**RAW DATA**
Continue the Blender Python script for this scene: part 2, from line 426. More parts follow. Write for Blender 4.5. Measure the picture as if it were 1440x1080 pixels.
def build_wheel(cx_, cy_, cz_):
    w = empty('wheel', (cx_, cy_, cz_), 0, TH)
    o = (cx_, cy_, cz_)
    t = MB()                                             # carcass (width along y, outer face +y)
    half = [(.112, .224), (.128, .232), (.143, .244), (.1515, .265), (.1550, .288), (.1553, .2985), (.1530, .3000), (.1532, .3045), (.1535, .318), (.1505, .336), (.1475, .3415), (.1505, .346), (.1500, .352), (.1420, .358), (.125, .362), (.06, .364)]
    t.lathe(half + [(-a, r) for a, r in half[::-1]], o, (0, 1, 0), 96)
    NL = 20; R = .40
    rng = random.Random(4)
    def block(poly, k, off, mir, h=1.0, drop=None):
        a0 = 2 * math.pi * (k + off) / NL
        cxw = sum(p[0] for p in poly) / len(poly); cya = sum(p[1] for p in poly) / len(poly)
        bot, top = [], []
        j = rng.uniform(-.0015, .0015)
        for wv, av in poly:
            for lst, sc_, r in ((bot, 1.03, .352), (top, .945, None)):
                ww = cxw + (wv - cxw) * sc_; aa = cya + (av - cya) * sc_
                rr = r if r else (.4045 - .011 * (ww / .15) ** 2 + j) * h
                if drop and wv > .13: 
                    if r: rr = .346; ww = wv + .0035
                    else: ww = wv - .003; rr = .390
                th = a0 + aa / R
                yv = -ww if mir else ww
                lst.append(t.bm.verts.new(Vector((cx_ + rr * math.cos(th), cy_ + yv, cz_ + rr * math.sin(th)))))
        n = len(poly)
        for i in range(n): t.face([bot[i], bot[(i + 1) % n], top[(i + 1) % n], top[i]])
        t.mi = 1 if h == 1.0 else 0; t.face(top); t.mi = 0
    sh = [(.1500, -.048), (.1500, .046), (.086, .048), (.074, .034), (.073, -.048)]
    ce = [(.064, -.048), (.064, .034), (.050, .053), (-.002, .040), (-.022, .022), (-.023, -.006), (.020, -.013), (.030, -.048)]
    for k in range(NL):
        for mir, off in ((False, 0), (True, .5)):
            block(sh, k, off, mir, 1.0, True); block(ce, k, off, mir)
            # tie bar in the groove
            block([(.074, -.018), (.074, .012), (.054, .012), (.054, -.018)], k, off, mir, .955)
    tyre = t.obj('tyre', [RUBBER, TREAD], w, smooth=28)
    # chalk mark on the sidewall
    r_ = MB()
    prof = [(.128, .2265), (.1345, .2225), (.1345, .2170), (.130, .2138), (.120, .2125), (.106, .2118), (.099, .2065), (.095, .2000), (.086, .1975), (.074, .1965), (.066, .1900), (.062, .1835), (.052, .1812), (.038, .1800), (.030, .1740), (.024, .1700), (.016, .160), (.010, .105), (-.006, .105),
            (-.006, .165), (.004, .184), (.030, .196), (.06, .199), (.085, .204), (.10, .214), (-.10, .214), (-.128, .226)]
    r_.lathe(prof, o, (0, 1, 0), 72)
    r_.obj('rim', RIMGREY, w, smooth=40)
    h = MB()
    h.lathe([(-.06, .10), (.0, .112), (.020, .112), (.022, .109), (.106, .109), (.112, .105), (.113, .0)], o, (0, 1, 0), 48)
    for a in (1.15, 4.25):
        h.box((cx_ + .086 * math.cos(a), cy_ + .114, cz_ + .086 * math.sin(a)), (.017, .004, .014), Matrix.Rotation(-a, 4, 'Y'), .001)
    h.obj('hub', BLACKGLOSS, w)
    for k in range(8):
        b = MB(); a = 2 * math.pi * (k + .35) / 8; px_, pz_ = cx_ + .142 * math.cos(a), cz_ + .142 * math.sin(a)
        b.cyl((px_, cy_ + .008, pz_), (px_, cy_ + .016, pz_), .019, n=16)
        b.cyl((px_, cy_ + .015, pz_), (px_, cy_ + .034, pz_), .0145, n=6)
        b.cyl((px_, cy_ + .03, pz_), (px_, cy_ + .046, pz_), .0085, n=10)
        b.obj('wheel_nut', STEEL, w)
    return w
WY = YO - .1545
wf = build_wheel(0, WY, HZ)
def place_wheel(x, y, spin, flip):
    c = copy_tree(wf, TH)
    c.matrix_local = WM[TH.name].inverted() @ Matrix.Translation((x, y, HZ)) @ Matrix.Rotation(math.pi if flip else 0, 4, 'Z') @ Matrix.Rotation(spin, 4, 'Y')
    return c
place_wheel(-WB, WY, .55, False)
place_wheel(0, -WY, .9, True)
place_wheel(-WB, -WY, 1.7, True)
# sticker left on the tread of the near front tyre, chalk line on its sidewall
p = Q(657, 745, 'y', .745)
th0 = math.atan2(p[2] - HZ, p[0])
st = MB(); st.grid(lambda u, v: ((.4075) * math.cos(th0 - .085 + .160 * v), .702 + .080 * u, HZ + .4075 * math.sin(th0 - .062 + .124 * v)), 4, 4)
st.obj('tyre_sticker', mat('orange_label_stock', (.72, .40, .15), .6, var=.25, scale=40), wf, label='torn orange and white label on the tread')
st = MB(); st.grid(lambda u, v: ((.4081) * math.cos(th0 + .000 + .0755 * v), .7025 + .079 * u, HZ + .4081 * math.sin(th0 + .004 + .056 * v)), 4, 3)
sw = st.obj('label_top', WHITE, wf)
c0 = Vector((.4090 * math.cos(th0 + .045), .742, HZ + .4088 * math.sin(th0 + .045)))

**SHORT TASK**
Quote each line of the listing above exactly.

**CORRECT RESPONSE**
Continue the Blender Python script for this scene: part 2, from line 426. More parts follow. Write for Blender 4.5. Measure the picture as if it were 1440x1080 pixels.
def build_wheel(cx_, cy_, cz_):
    w = empty('wheel', (cx_, cy_, cz_), 0, TH)
    o = (cx_, cy_, cz_)
    t = MB()                                             # carcass (width along y, outer face +y)
    half = [(.112, .224), (.128, .232), (.143, .244), (.1515, .265), (.1550, .288), (.1553, .2985), (.1530, .3000), (.1532, .3045), (.1535, .318), (.1505, .336), (.1475, .3415), (.1505, .346), (.1500, .352), (.1420, .358), (.125, .362), (.06, .364)]
    t.lathe(half + [(-a, r) for a, r in half[::-1]], o, (0, 1, 0), 96)
    NL = 20; R = .40
    rng = random.Random(4)
    def block(poly, k, off, mir, h=1.0, drop=None):
        a0 = 2 * math.pi * (k + off) / NL
        cxw = sum(p[0] for p in poly) / len(poly); cya = sum(p[1] for p in poly) / len(poly)
        bot, top = [], []
        j = rng.uniform(-.0015, .0015)
        for wv, av in poly:
            for lst, sc_, r in ((bot, 1.03, .352), (top, .945, None)):
                ww = cxw + (wv - cxw) * sc_; aa = cya + (av - cya) * sc_
                rr = r if r else (.4045 - .011 * (ww / .15) ** 2 + j) * h
                if drop and wv > .13: 
                    if r: rr = .346; ww = wv + .0035
                    else: ww = wv - .003; rr = .390
                th = a0 + aa / R
                yv = -ww if mir else ww
                lst.append(t.bm.verts.new(Vector((cx_ + rr * math.cos(th), cy_ + yv, cz_ + rr * math.sin(th)))))
        n = len(poly)
        for i in range(n): t.face([bot[i], bot[(i + 1) % n], top[(i + 1) % n], top[i]])
        t.mi = 1 if h == 1.0 else 0; t.face(top); t.mi = 0
    sh = [(.1500, -.048), (.1500, .046), (.086, .048), (.074, .034), (.073, -.048)]
    ce = [(.064, -.048), (.064, .034), (.050, .053), (-.002, .040), (-.022, .022), (-.023, -.006), (.020, -.013), (.030, -.048)]
    for k in range(NL):
        for mir, off in ((False, 0), (True, .5)):
            block(sh, k, off, mir, 1.0, True); block(ce, k, off, mir)
            # tie bar in the groove
            block([(.074, -.018), (.074, .012), (.054, .012), (.054, -.018)], k, off, mir, .955)
    tyre = t.obj('tyre', [RUBBER, TREAD], w, smooth=28)
    # chalk mark on the sidewall
    r_ = MB()
    prof = [(.128, .2265), (.1345, .2225), (.1345, .2170), (.130, .2138), (.120, .2125), (.106, .2118), (.099, .2065), (.095, .2000), (.086, .1975), (.074, .1965), (.066, .1900), (.062, .1835), (.052, .1812), (.038, .1800), (.030, .1740), (.024, .1700), (.016, .160), (.010, .105), (-.006, .105),
            (-.006, .165), (.004, .184), (.030, .196), (.06, .199), (.085, .204), (.10, .214), (-.10, .214), (-.128, .226)]
    r_.lathe(prof, o, (0, 1, 0), 72)
    r_.obj('rim', RIMGREY, w, smooth=40)
    h = MB()
    h.lathe([(-.06, .10), (.0, .112), (.020, .112), (.022, .109), (.106, .109), (.112, .105), (.113, .0)], o, (0, 1, 0), 48)
    for a in (1.15, 4.25):
        h.box((cx_ + .086 * math.cos(a), cy_ + .114, cz_ + .086 * math.sin(a)), (.017, .004, .014), Matrix.Rotation(-a, 4, 'Y'), .001)
    h.obj('hub', BLACKGLOSS, w)
    for k in range(8):
        b = MB(); a = 2 * math.pi * (k + .35) / 8; px_, pz_ = cx_ + .142 * math.cos(a), cz_ + .142 * math.sin(a)
        b.cyl((px_, cy_ + .008, pz_), (px_, cy_ + .016, pz_), .019, n=16)
        b.cyl((px_, cy_ + .015, pz_), (px_, cy_ + .034, pz_), .0145, n=6)
        b.cyl((px_, cy_ + .03, pz_), (px_, cy_ + .046, pz_), .0085, n=10)
        b.obj('wheel_nut', STEEL, w)
    return w
WY = YO - .1545
wf = build_wheel(0, WY, HZ)
def place_wheel(x, y, spin, flip):
    c = copy_tree(wf, TH)
    c.matrix_local = WM[TH.name].inverted() @ Matrix.Translation((x, y, HZ)) @ Matrix.Rotation(math.pi if flip else 0, 4, 'Z') @ Matrix.Rotation(spin, 4, 'Y')
    return c
place_wheel(-WB, WY, .55, False)
place_wheel(0, -WY, .9, True)
place_wheel(-WB, -WY, 1.7, True)
# sticker left on the tread of the near front tyre, chalk line on its sidewall
p = Q(657, 745, 'y', .745)
th0 = math.atan2(p[2] - HZ, p[0])
st = MB(); st.grid(lambda u, v: ((.4075) * math.cos(th0 - .085 + .160 * v), .702 + .080 * u, HZ + .4075 * math.sin(th0 - .062 + .124 * v)), 4, 4)
st.obj('tyre_sticker', mat('orange_label_stock', (.72, .40, .15), .6, var=.25, scale=40), wf, label='torn orange and white label on the tread')
st = MB(); st.grid(lambda u, v: ((.4081) * math.cos(th0 + .000 + .0755 * v), .7025 + .079 * u, HZ + .4081 * math.sin(th0 + .004 + .056 * v)), 4, 3)
sw = st.obj('label_top', WHITE, wf)
c0 = Vector((.4090 * math.cos(th0 + .045), .742, HZ + .4088 * math.sin(th0 + .045)))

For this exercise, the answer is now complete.